I had an issue with Glasswire, so I had to uninstall and cleanly reinstall. Wanting to find out how much data a test at speedtest.net used, I went to their page, cleared my data in Glasswire, and ran the test. The following was the result, and it shows that a single test used 76MB. ONE TEST! If only the problem with testmy.net was no longer a problem.
You're right Gabe. I noticed that a while back with my phone which has the speedtest app. The speedtest.net auto adjusts file size according to quality of connection.

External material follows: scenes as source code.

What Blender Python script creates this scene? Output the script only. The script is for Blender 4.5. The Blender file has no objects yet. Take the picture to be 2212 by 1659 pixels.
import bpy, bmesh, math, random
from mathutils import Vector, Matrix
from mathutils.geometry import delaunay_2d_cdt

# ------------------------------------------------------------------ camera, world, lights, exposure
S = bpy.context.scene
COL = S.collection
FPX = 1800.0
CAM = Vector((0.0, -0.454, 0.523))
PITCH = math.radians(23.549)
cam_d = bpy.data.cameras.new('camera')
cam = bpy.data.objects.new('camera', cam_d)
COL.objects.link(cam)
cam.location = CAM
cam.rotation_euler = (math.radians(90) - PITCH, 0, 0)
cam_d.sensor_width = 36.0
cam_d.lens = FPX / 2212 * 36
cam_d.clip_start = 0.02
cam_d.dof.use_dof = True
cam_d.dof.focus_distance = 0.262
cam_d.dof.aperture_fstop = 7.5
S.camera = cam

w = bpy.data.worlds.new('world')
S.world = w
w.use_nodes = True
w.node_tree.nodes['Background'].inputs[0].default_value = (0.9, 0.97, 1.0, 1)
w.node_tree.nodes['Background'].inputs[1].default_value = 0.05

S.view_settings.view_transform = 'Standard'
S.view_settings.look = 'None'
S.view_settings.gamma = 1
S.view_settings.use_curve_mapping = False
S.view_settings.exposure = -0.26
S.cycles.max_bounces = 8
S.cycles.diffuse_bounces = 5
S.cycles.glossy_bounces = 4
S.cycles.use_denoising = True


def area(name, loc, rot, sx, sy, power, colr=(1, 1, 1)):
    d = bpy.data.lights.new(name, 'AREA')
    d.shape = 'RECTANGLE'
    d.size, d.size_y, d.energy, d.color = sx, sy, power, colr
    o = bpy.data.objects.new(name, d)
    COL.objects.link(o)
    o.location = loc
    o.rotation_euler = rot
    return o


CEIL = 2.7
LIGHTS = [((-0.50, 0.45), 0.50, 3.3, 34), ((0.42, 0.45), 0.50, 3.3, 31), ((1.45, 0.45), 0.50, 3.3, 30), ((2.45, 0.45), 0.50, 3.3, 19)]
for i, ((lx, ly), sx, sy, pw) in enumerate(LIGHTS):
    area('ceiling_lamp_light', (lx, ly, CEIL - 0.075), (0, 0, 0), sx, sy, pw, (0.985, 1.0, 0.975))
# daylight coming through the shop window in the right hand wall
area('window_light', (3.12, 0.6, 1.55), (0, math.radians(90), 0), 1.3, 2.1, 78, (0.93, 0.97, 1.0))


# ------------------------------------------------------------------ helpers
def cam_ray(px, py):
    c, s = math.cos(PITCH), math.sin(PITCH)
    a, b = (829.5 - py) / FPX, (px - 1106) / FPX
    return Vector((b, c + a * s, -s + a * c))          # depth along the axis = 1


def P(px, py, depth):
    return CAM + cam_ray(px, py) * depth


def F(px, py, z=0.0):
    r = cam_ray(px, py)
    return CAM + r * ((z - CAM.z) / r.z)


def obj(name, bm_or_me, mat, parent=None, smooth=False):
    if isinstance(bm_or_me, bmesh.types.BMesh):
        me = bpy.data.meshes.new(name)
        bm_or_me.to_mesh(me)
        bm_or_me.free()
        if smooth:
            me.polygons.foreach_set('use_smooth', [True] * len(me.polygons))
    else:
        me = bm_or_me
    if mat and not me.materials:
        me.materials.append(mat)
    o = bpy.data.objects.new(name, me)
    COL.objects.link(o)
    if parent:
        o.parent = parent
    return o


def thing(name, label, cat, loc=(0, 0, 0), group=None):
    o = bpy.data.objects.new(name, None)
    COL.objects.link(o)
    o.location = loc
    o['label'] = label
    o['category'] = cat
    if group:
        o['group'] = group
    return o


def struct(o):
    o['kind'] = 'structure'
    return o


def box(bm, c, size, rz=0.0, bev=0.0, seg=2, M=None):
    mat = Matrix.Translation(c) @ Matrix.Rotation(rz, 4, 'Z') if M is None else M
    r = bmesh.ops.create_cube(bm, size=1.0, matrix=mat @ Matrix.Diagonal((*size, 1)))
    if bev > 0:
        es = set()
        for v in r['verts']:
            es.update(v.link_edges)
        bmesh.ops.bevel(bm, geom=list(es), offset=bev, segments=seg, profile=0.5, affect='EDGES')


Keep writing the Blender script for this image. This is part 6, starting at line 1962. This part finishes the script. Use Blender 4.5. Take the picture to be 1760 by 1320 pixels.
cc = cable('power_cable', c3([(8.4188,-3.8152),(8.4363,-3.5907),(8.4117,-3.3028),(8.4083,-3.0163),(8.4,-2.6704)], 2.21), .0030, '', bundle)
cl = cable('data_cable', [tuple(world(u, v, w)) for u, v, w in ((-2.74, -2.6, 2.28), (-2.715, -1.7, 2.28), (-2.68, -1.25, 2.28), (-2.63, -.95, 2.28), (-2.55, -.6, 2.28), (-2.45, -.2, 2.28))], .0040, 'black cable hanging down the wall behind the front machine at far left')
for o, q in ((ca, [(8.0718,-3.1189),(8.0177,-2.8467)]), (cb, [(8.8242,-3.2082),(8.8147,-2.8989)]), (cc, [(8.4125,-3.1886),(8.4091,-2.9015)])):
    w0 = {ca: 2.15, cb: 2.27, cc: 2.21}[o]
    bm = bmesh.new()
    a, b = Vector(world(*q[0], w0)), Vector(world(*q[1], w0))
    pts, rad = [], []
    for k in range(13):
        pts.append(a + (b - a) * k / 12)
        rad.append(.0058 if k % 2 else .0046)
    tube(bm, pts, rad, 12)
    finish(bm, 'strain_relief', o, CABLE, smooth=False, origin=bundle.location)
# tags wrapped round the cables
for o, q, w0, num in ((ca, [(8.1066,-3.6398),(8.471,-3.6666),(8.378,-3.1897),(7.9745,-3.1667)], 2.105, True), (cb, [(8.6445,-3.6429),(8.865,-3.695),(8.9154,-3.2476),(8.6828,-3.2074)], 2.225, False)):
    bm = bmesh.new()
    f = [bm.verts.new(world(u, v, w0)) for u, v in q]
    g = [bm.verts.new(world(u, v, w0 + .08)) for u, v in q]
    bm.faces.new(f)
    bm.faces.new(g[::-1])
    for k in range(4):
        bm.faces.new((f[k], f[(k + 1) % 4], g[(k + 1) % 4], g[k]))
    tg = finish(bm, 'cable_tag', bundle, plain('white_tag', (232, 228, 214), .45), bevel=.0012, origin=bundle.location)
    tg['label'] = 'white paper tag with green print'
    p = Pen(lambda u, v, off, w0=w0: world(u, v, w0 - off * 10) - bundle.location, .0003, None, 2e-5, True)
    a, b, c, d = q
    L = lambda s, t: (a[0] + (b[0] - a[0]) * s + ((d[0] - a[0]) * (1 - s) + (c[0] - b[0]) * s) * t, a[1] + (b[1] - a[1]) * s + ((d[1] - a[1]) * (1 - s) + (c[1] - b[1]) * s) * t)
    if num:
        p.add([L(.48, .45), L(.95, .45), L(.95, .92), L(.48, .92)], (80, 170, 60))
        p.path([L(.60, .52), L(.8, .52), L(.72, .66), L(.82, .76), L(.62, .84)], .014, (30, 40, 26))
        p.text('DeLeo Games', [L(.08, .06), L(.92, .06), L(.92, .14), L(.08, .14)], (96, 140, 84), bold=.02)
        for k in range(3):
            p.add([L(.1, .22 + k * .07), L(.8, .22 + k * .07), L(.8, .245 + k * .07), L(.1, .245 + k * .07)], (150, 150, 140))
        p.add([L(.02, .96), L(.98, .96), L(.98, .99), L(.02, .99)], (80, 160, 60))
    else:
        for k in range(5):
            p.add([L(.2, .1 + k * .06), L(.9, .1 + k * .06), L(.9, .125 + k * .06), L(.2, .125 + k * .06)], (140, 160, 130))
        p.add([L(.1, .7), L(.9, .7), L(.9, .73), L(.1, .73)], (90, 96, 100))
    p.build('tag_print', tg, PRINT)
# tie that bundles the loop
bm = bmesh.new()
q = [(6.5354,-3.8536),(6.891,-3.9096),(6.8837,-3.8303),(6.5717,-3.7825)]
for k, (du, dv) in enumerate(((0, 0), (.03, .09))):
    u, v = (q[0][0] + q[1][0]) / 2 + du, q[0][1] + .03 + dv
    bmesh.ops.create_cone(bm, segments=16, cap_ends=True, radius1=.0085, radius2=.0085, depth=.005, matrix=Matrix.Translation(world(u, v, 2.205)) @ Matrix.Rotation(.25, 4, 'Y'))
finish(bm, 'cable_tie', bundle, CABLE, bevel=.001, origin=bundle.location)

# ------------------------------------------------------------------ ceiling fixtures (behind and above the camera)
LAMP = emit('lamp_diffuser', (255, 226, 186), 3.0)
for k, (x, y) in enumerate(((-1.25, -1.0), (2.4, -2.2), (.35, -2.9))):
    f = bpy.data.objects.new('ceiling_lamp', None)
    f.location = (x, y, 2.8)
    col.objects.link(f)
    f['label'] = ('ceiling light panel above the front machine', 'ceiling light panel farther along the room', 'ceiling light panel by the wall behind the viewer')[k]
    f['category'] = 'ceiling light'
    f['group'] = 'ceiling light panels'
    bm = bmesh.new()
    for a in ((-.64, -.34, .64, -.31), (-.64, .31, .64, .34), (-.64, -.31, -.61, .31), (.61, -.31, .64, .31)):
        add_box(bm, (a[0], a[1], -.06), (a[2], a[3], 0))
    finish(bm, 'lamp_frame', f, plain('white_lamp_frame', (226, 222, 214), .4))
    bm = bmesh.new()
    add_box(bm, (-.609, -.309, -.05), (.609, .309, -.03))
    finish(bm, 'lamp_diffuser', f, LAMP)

To provide supporting info, I just ran a few tests. Testing 4G LTE at 102 dBm netted 12.96 down/ 4.3 up Mbps while using 22.5 MB. At 112 dBm getting 2.11 & 0.58 Mbps, only 4.6 MB was used. Switching to wifi on the satellite gave me 30.4 and 6.07 Mbps while consuming 40.3 MB. At 40+ Mbps, 70+ MB per test sounds just about right.
At the primetime G4 speed I used to get and the speeds all the users of badly broken G5 are getting now, it would probably consume about 100 KB
Hey Gabe
I was testing out speedtest.net and probably flew through 3GB yesterday on our Gen5 I did figure out that when testing 2 different devices I was getting drastically different speeds. Upon checking the server, the devices were picking 2 different servers and when placed on the same ones, produced parallel results. Just something to look out for.
Anyway, our engineers have been testing out 'testmy.net' lately and this morning mentioned that it was looking steady, at least on the Jupiter 2 (E19) units they have set up. I haven't had a chance to play around with it this morning (and I'm pretty sure we're out of data...) but maybe you can give it a go and see if it is still wonky?
~Amanda
Noticed on Tuesday that TestMy was more reliable wrt speed consistency as well as latency. Turns out they had been reporting latency in the 200s for quite some time.
Now it's much closer to the 600s, which is probably where it should be.
Edit: Sorry. Wednesday... easy to lose track. Anyway, just checked everything against hnsspeedtest and the Terminal/Gateway Connectivity Test. TestMy and Hughes very similar wrt Down/Up/Ping now.
I, too, noticed the other day that TMN seemed to be working properly and giving more accurate results than it recently had been. No more of that "choking" I was seeing. Hopefully it lasts.
Edit: Just tried it again a couple of times and it worked the way it should. I'll try it a few times over the weekend, as well.
I don't know what to believe other than throughput meter and speedtest.net is reporting higher speed. My throughput meter verifies the higher speed. Does seem for me at least on Gen 4 that TMN reports lower than what is actually available speed wise.
Back to back test results:
The thing that bears watching is the amount of data Speedtest uses, as @GabeU noted.
I'd be less tempted to hit that button more than once a day if I knew it was using 3x the data TestMy was.
@MarkJFine wrote:The thing that bears watching is the amount of data Speedtest uses, as @GabeU noted.
I'd be less tempted to hit that button more than once a day if I knew it was using 3x the data TestMy was.
Not really the point for me. Trying to detrmine the speed available is what I try to detrmine by speed tests. The amount used is really not a factor. Maybe I'm confused once more about what we're talking about.
Once more, Speedtest.net is reporting higher speed along with my throughput meter. TMN is reporting lower. I thought we were talking about which is more accurate. At least for me on Gen 4, Speedtest.net seems to be reporting higher verified speed.
I think one of the main differences between Speedtest and Testmy is that Speedtest gives a result of what your speed was at the end of the test, whereas TMN gives a result as an average of the whole test. So, when taking this difference into consideration, they both appear to be accurate when compared to Networx, or at least with how they're giving the results.